## begin Entries provided

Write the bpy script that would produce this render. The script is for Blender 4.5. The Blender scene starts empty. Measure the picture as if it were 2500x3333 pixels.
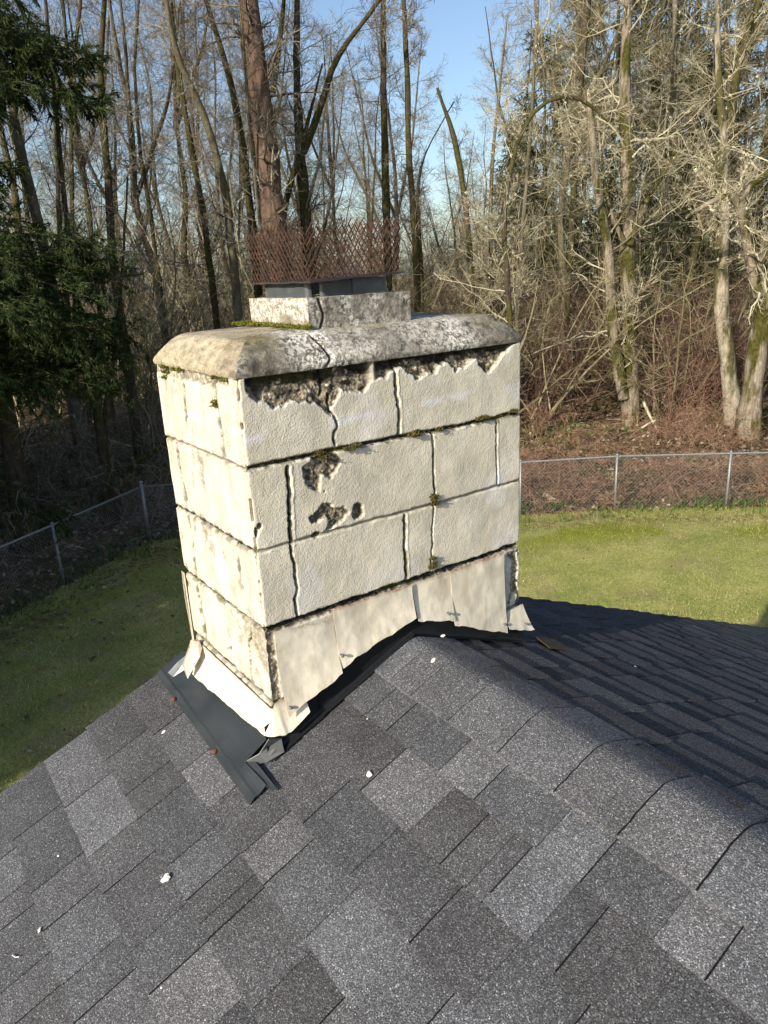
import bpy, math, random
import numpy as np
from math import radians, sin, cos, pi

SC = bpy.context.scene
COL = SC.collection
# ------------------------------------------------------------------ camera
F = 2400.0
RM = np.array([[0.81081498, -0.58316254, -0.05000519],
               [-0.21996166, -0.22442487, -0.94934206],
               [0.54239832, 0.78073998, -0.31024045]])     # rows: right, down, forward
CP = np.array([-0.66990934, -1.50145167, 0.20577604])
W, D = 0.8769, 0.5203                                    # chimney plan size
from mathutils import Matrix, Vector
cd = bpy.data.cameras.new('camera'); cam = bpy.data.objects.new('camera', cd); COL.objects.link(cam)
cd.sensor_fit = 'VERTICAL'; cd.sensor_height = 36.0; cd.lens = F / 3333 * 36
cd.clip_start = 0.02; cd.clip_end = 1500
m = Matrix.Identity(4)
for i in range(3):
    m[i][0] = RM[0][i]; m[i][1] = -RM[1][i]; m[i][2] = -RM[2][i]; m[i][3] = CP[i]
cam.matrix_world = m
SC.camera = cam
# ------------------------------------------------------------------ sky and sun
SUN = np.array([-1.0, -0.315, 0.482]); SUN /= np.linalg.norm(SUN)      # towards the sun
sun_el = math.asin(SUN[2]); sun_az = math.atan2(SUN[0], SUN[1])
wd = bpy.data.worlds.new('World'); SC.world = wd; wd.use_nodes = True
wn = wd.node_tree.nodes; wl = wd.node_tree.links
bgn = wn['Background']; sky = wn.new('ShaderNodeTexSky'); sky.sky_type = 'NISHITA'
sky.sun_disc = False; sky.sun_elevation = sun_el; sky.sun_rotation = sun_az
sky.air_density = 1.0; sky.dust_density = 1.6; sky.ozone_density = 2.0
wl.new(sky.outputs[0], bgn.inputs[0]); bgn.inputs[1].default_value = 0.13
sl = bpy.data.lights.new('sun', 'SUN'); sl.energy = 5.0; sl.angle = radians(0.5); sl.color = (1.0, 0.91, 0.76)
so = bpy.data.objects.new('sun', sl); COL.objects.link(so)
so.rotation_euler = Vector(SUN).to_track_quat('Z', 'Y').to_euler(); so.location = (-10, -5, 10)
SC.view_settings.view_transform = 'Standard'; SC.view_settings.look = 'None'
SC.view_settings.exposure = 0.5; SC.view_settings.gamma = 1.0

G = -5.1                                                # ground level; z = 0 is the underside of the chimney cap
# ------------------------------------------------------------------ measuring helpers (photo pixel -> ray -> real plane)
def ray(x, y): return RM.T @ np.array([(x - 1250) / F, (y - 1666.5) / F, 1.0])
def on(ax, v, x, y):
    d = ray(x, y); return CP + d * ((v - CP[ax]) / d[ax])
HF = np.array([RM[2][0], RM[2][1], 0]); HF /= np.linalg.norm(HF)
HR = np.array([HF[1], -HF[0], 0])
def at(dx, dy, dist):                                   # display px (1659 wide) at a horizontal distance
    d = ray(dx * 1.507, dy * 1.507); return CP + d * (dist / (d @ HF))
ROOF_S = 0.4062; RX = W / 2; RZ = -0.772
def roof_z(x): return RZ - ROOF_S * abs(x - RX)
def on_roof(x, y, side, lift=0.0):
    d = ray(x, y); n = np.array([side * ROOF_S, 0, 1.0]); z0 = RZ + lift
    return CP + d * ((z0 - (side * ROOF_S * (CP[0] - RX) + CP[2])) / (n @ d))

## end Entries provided
## begin Entries provided

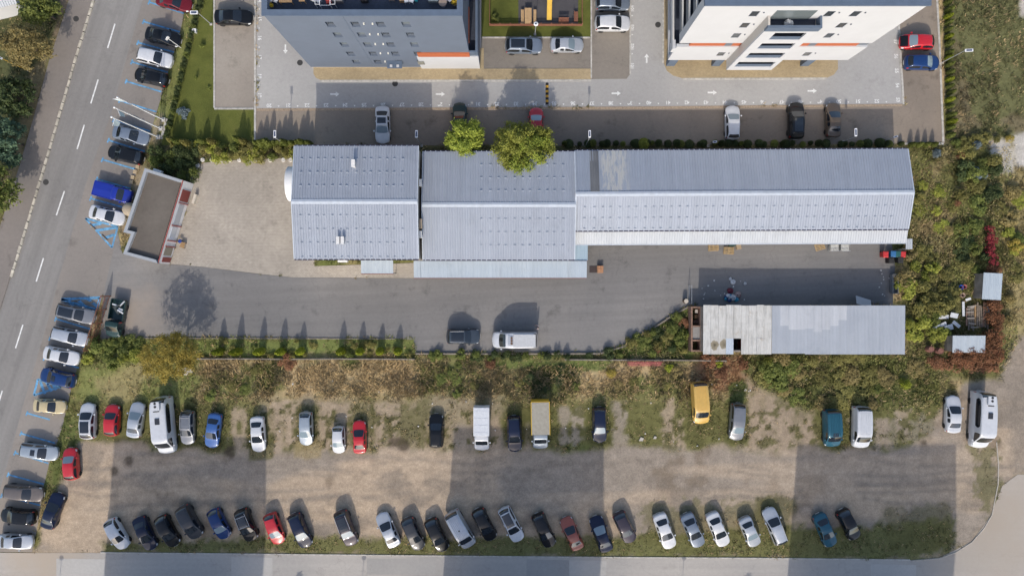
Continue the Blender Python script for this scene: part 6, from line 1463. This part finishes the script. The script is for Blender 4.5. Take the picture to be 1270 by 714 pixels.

## end Entries provided

## Instructions to follow
Taking the entries above, extract every line from the one bearing "Write the bpy" through the one bearing "from math import radians, sin, cos, pi", exactly, with no pictures.

## Output
Write the bpy script that would produce this render. The script is for Blender 4.5. The Blender scene starts empty. Measure the picture as if it were 2500x3333 pixels.
import bpy, math, random
import numpy as np
from math import radians, sin, cos, pi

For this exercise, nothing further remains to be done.